Lá dentro, Maracanã já cheio. O vermelho e preto tomava conta do ambiente. Lindo, lindo, lindo demais. A torcida estava linda. Clima de final. Clima de que hoje era o dia de gritar, gritar e gritar “É campeão”.

Encontrei meu irmão e depois fomos nos encontrar com o Gabriel. Chegando lá, eles tensos. Sereno e Hélvia quase foram pisoteados na entrada devido a extrema confusão. Gabriel perdeu o chinelo e a Hélvia o tênis. Mas entre mortos e feridos, estava tudo certo.

Na confusão, um ingresso acabou sobrando na mão do Gabriel, assim ele sugeriu passar pra Angela. Isso era por volta de umas 15:20.

Voltei pra entrada das cadeiras pra esperar a Angela e o clima era BIZARRO. Polícia tentando fechar os portões e as pessoas de fora tentando abrir. A galera mais atrás da fila empurrava, forçando. Na pequena fresta, alguns passavam debaixo de muita porrada. Esperei 25min e nada. Angela me liga dizendo que tava perto, mas teve que voltar pois a polícia tava descendo o cacete na galera que tava mais pra frente. Ouvi alguns policiais falarem que não iam abrir o portão e desisti. Voltei pro lugar onde estávamos.

Ficamos ali onde fica a torcida do vasco. Pertinho do gol, um pouco mais pro meio campo, do lado do banco de reservas.

Tique-taque. Maracanã LOTADO. Eram 16:54, Angela me liga:

- Ainda tá aí?

- Po cara, voltei pra cá, a polícia não vai abrir!

- Po, mas agora tá andando tranquilo.

- Então guenta aí que vou levar o ingresso pra tu.

Fui saindo e Gabriel: “Vai perder a entrada do time??”. Mas eu já ia voltar. A festa que eu queria ver era outra.

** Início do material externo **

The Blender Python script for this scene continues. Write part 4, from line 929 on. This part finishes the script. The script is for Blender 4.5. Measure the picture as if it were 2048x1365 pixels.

Fui, a fila realmente havia mudado. A cavalaria estava por ali, parece que resolveram o problema. Angela entrou, fomos correndo pros nossos lugares. A torcida já estava louca, insana. Cantando todas as músicas possíveis. Os times já em campo se preparando.

Juiz apita, jogo começa. E é nesse momento que parece que apertam um botão de adrenalina na gente. Tensão total. Com apenas 5s de jogo eu já pensava “esse gol não sai, porra!”.

Bola daqui, bola dali. Torcida grita, torcida para. Tensão total. Escanteio pro Grêmio. Gol no primeiro pau. RIDÍCULO. E bem na nossa frente.

Curiosamente, não fiquei tão tenso. Sei lá, alguma coisa me dizia que seria campeão. Mas a galera em volta não pensava assim. Gabriel se abaixou e acho q começou a rezar, não sei. Notava-se um claro medo de uma nova tragédia, ocorrida um ano antes.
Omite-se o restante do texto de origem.